Bábel recordó que no muy lejos de Zagorsk se encontraba la finca de Shajmátovo, donde vivió Blok y se refirió al poeta como un “peregrino encantado”. Yo me alegré. Este calificativo caracterizaba asombrosamente a Blok. Blok llegó a nosotros desde un lugar encantado y nos condujo al jardín sonoro de su poesía triste y genial.
Ya por entonces, incluso para las personas no versadas en literatura, estaba claro que Bábel había aparecido en ella como un vencedor e innovador, como un maestro de primer nivel. Aunque quedaran para la posteridad al menos dos de sus relatos –“Sal” y “El despertar”-, serían testimonio de que el movimiento de la literatura rusa hacia la perfección es tan estable, como en los tiempos de Tolstói, Chéjov y Gorki.

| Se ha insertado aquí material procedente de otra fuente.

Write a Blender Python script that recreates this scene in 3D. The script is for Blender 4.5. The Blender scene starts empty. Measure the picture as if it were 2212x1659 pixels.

Por todos los indicios, incluso por el “ritmo del corazón”, como solía decir Bagritski, Bábel fue un escritor de un talento enorme y generoso. Al principio de este escrito conté sobre mi primera impresión al conocerlo. Por esa primera impresión era imposible decir que Bábel fuera un escritor. Parecía privado completamente de las cualidades comunes de un escritor: no había en él ni una gota de pose, ni conversaciones demasiado intelectuales, y tampoco era bien parecido. Sólo los ojos delataban al escritor: agudos, podían atravesarlo a uno quemándolo, y podían ser al mismo tiempo tímidos y burlones. También una tristeza silenciosa e intranquila, en la que caía de vez en cuando, desenmascaraba en él al escritor.
El hecho de que Bábel entrara tan impetuosa y decididamente en nuestra literatura, se lo debemos en parte a Gorki. En respuesta Bábel tenía hacía Gorki un aprecio decidido, como el de un hijo hacia el padre.
Es difícil acostumbrarse a que Bábel ya no está entre nosotros, que algún trozo de plomo rompió su corazón y que para siempre se apagó aquel festín asombroso de riqueza vital y poesía que vivía en este ser amable.
…Casi todo escritor recibe una hoja de ruta de algún colega mayor. Yo considero, por ciertas razones, que ella me fue dada, entre otros, por Isaac Bábel, y por eso conservaré hasta mi última hora mi amor por él, mi admiración por su talento y mi gratitud amistosa.